The third and final leg of Colt's On Demand initiative is Sentio. The plans for Sentio include enabling fully automated service management based on closed-loop automation. Sentio was designed to automate service management, modification and restoration by scaling in and out of VNF resources.

"Today we have a static world with traditional networks that are based on proprietary hardware," Voltolini said. "If something breaks somebody manually tries to fix the problem by analyzing the causes. It takes hours to fix a problem. You have to go through the existing tools with people acting on them.

"In the NFV world, you don't expect things to take hours to happen. You want immediate reactions. So if a VNF fails the system needs to be able to understand what has happened, restart the VNF and put it back where it was before without human interaction.
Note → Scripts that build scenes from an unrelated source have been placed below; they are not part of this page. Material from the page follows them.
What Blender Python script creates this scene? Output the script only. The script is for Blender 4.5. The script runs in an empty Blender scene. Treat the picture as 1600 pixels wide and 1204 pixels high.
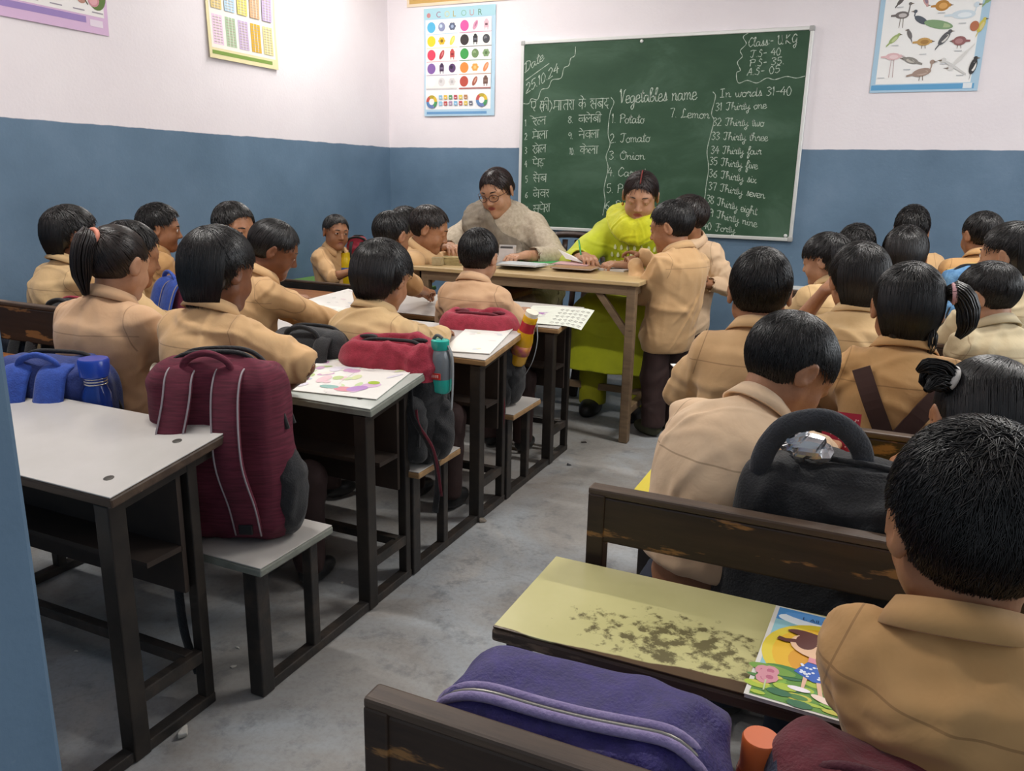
import bpy, math, random
import numpy as np
from mathutils import Matrix, Vector

# ------------------------------------------------------------------ camera, light, exposure
SC = bpy.context.scene
COL = SC.collection
CAM_H, YAW, PITCH, ROLL, FPX = 1.18, math.radians(24.3037), math.radians(14.4857), math.radians(1.2138), 1253.2
_f = np.array([-math.sin(YAW) * math.cos(PITCH), math.cos(YAW) * math.cos(PITCH), -math.sin(PITCH)])
_r = np.array([math.cos(YAW), math.sin(YAW), 0.0])
_u = np.cross(_r, _f)
_r, _u = math.cos(ROLL) * _r + math.sin(ROLL) * _u, -math.sin(ROLL) * _r + math.cos(ROLL) * _u
CAMP = np.array([0, 0, CAM_H])
cd = bpy.data.cameras.new('camera')
cd.sensor_fit, cd.sensor_width, cd.lens = 'HORIZONTAL', 36.0, 36.0 * FPX / 1600
cd.clip_start, cd.clip_end = 0.02, 100
cam = bpy.data.objects.new('camera', cd)
COL.objects.link(cam)
m = Matrix.Identity(4)
for i in range(3):
    m[i][0], m[i][1], m[i][2], m[i][3] = _r[i], _u[i], -_f[i], CAMP[i]
cam.matrix_world = m
SC.camera = cam
SC.view_settings.view_transform = 'Standard'
SC.view_settings.look = 'None'
SC.view_settings.gamma = 1
SC.view_settings.use_curve_mapping = False
SC.view_settings.exposure = 0.0

world = bpy.data.worlds.new('world')
SC.world = world
world.use_nodes = True
world.node_tree.nodes['Background'].inputs[0].default_value = (0.80, 0.90, 1.0, 1)
world.node_tree.nodes['Background'].inputs[1].default_value = .42


def area(name, loc, rot, sx, sy, power, color):
    d = bpy.data.lights.new(name, 'AREA')
    d.shape, d.size, d.size_y, d.energy, d.color = 'RECTANGLE', sx, sy, power, color
    o = bpy.data.objects.new(name, d)
    COL.objects.link(o)
    o.location, o.rotation_euler = loc, rot
    return o


ROOM = dict(xl=-3.49, xr=2.2, yb=5.38, yf=0.30, zc=2.95, zblue=1.385)
TUBES = [(-2.75, 4.25, 33), (0.55, 3.1, 47), (-1.9, 1.5, 34)]          # ceiling battens, centre points
area('window_daylight', (2.34, 2.6, 1.75), (0, math.radians(90), 0), 1.15, 2.3, 52, (0.93, 0.97, 1.0))
for tx, ty, tw in TUBES:
    area('tube_glow', (tx, ty, 2.85), (0, 0, 0), 1.2, 0.08, tw, (1.0, 0.965, 0.92))


# ------------------------------------------------------------------ pixel rays (used to measure where things stand)
def ray(px, py):
    a, b = (px - 800) / FPX, -(py - 602) / FPX
    return a * _r + b * _u + _f


def aty(px, py, y):
    d = ray(px, py)
    return CAMP + d * (y / d[1])


def atx(px, py, x):
    d = ray(px, py)
    return CAMP + d * (x / d[0])


def atz(px, py, z):
    d = ray(px, py)
    return CAMP + d * ((z - CAM_H) / d[2])


# ------------------------------------------------------------------ objects
WM = {}


def V(*a):
    return np.array(a, float)


def rz(a):
    return Matrix.Rotation(math.radians(a), 4, 'Z')


def rx(a):
    return Matrix.Rotation(math.radians(a), 4, 'X')


def ry(a):
    return Matrix.Rotation(math.radians(a), 4, 'Y')


def tr(p):
    return Matrix.Translation(Vector([float(c) for c in p]))


def np4(mx):
    return np.array([list(r) for r in mx])


def xf(mx, v):
    a = np4(mx)
    return np.asarray(v, float) @ a[:3, :3].T + a[:3, 3]


def tag(o, label=None, cat=None, group=None, kind=None):
    if label:
        o['label'] = label
    if cat:
        o['category'] = cat
    if group:
        o['group'] = group
    if kind:
        o['kind'] = kind
    return o


def thing(name, label, cat, loc, rot=0, group=None):
    o = bpy.data.objects.new(name, None)
    o.empty_display_size = 0.05
    COL.objects.link(o)
    mw = tr(loc) @ rz(rot)
    o.matrix_basis = mw
    WM[o.name] = mw
    return tag(o, label, cat, group)


def mesh(name, verts, faces, mat, parent=None, frame=None, smooth=False, bevel=0, fmat=None, subsurf=0, angle=40):
    """verts in world coordinates -> ONE mesh object, placed in `frame` (world matrix), parented without offset"""
    verts = np.asarray(verts, float)
    if frame is None:
        if parent is not None:
            frame = WM[parent.name]
        else:
            lo, hi = verts.min(0), verts.max(0)
            frame = tr(((lo[0] + hi[0]) / 2, (lo[1] + hi[1]) / 2, lo[2]))
    loc = xf(frame.inverted(), verts)
    me = bpy.data.meshes.new(name)
    if isinstance(faces, np.ndarray):
        n, k = faces.shape
        me.vertices.add(len(loc))
        me.vertices.foreach_set('co', loc.astype(np.float32).ravel())
        me.loops.add(n * k)
        me.loops.foreach_set('vertex_index', faces.astype(np.int32).ravel())
        me.polygons.add(n)
        me.polygons.foreach_set('loop_start', np.arange(0, n * k, k, dtype=np.int32))
        me.update(calc_edges=True)
        me.validate()
    else:
        me.from_pydata([tuple(p) for p in loc], [], faces)
    for mm in (mat if isinstance(mat, (list, tuple)) else [mat]):
        me.materials.append(mm)
    if fmat is not None:
        me.polygons.foreach_set('material_index', np.asarray(fmat, np.int32))
    me.polygons.foreach_set('use_smooth', np.full(len(me.polygons), bool(smooth)))
    me.update()
    o = bpy.data.objects.new(name, me)
    COL.objects.link(o)
    if parent is not None:
        o.parent = parent
        o.matrix_basis = WM[parent.name].inverted() @ frame
    else:
        o.matrix_basis = frame
    WM[o.name] = frame
    if bevel:
        b = o.modifiers.new('bevel', 'BEVEL')
        b.width, b.segments, b.limit_method, b.angle_limit = bevel, 2, 'ANGLE', math.radians(angle)
        for p in me.polygons:
            p.use_smooth = False
    if subsurf:
        s = o.modifiers.new('subsurf', 'SUBSURF')
        s.levels = s.render_levels = subsurf
    return o


class MB:
    """collects simple solids in world coordinates into one mesh"""

    def __init__(s):
        s.v, s.f, s.m = [], [], []

    def add(s, v, f, mi=0):
        n = len(s.v)
        s.v += [tuple(p) for p in v]
        s.f += [tuple(i + n for i in q) for q in f]
        s.m += [mi] * len(f)
        return s

    def box(s, lo, hi, mx=None, mi=0):
        x0, y0, z0 = lo
        x1, y1, z1 = hi
        v = V((x0, y0, z0), (x1, y0, z0), (x1, y1, z0), (x0, y1, z0), (x0, y0, z1), (x1, y0, z1), (x1, y1, z1), (x0, y1, z1))
        if mx is not None:
            v = xf(mx, v)
        return s.add(v, [(0, 3, 2, 1), (4, 5, 6, 7), (0, 1, 5, 4), (1, 2, 6, 5), (2, 3, 7, 6), (3, 0, 4, 7)], mi)

    def bar(s, a, b, w, h=None, up=(0, 0, 1), mi=0):
        a, b = V(*a), V(*b)
        h = w if h is None else h
        d = b - a
        L = np.linalg.norm(d)
        d = d / L
        up = V(*up)
        if abs(d @ up) > .95:
            up = V(0, 1, 0)
        sx = np.cross(d, up)
        sx /= np.linalg.norm(sx)
        sz = np.cross(sx, d)
        mx = Matrix.Identity(4)
        for i in range(3):
            mx[i][0], mx[i][1], mx[i][2], mx[i][3] = sx[i], d[i], sz[i], a[i]
        return s.box((-w / 2, 0, -h / 2), (w / 2, L, h / 2), mx, mi)

    def tube(s, pts, r, n=8, mi=0, flat=None, up=(0, 0, 1), caps=True):
        pts = np.asarray(pts, float)
        k = len(pts)
        r = np.broadcast_to(np.asarray(r, float), (k,)) if np.ndim(r) < 2 else r
        T = np.gradient(pts, axis=0)
        T /= np.linalg.norm(T, axis=1)[:, None] + 1e-12
        up = V(*up)
        v = []
        pn = None
        for i in range(k):
            a = up - T[i] * (T[i] @ up) if pn is None else pn - T[i] * (T[i] @ pn)
            if np.linalg.norm(a) < 1e-4:
                a = np.cross(T[i], V(1, 0, 0.3))
            a /= np.linalg.norm(a)
            pn = a
            b = np.cross(T[i], a)
            for j in range(n):
                t = 2 * math.pi * j / n + math.pi / n
                ca, cb = math.cos(t), math.sin(t)
                v.append(pts[i] + r[i] * (a * ca * (flat if flat else 1) + b * cb))
        f = []
        for i in range(k - 1):
            for j in range(n):
                j2 = (j + 1) % n
                f.append((i * n + j, i * n + j2, (i + 1) * n + j2, (i + 1) * n + j))
        if caps:
            f.append(tuple(range(n))[::-1])
            f.append(tuple((k - 1) * n + j for j in range(n)))
        return s.add(v, f, mi)

    def lathe(s, prof, mx, n=20, mi=0):
        v, f = [], []
        for (r_, z) in prof:
            for j in range(n):
                t = 2 * math.pi * j / n
                v.append((r_ * math.cos(t), r_ * math.sin(t), z))
        for i in range(len(prof) - 1):
            for j in range(n):
                j2 = (j + 1) % n
                f.append((i * n + j, i * n + j2, (i + 1) * n + j2, (i + 1) * n + j))
        f.append(tuple(range(n))[::-1])
        f.append(tuple((len(prof) - 1) * n + j for j in range(n)))
        return s.add(xf(mx, v), f, mi)

    def prism(s, poly, mx, h, mi=0):
        n = len(poly)
        v = [(x, y, 0) for x, y in poly] + [(x, y, h) for x, y in poly]
        f = [tuple(range(n))[::-1], tuple(range(n, 2 * n))] + [(i, (i + 1) % n, n + (i + 1) % n, n + i) for i in range(n)]
        return s.add(xf(mx, v), f, mi)

    def build(s, name, mat, parent=None, **k):
        if isinstance(mat, (list, tuple)):
            k['fmat'] = s.m
        return mesh(name, s.v, s.f, mat, parent, **k)


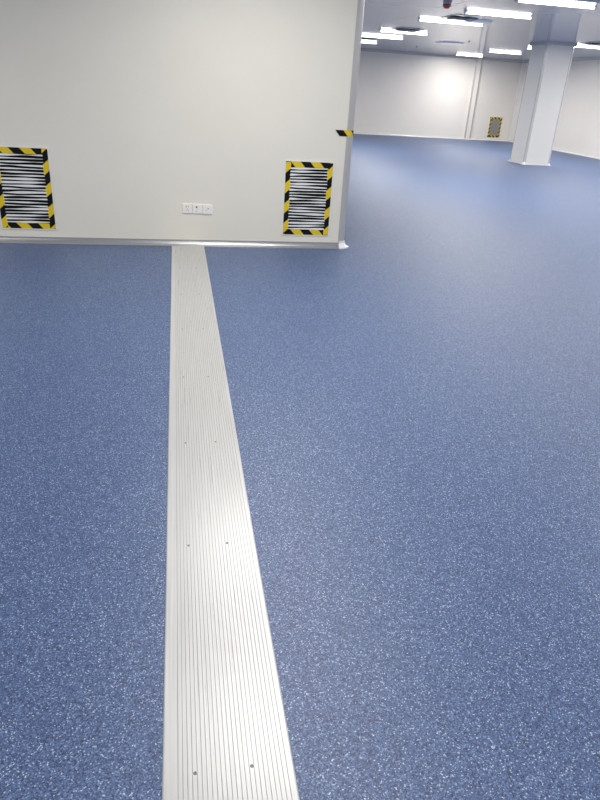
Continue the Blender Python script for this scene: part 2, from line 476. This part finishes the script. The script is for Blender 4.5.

You need to expand the VNF performance with additional VMs (virtual machines) if you want that to happen automatically."

Voltolini said the goal of Sentio was make the network more self-healing and more self-sufficient in order to manage itself.

"This is where we are looking at using AI," Voltolini said. "At the moment we have a couple of proof-of-concepts under implementation where we're looking at some specific of applications.

"We have a lot of information in the network so we're looking at creating our own data lake that can be used to make intelligent decisions. So the goal is collecting our analytics and then driving this closed loop automation through a machine learning-based system. It's a complex set of activities.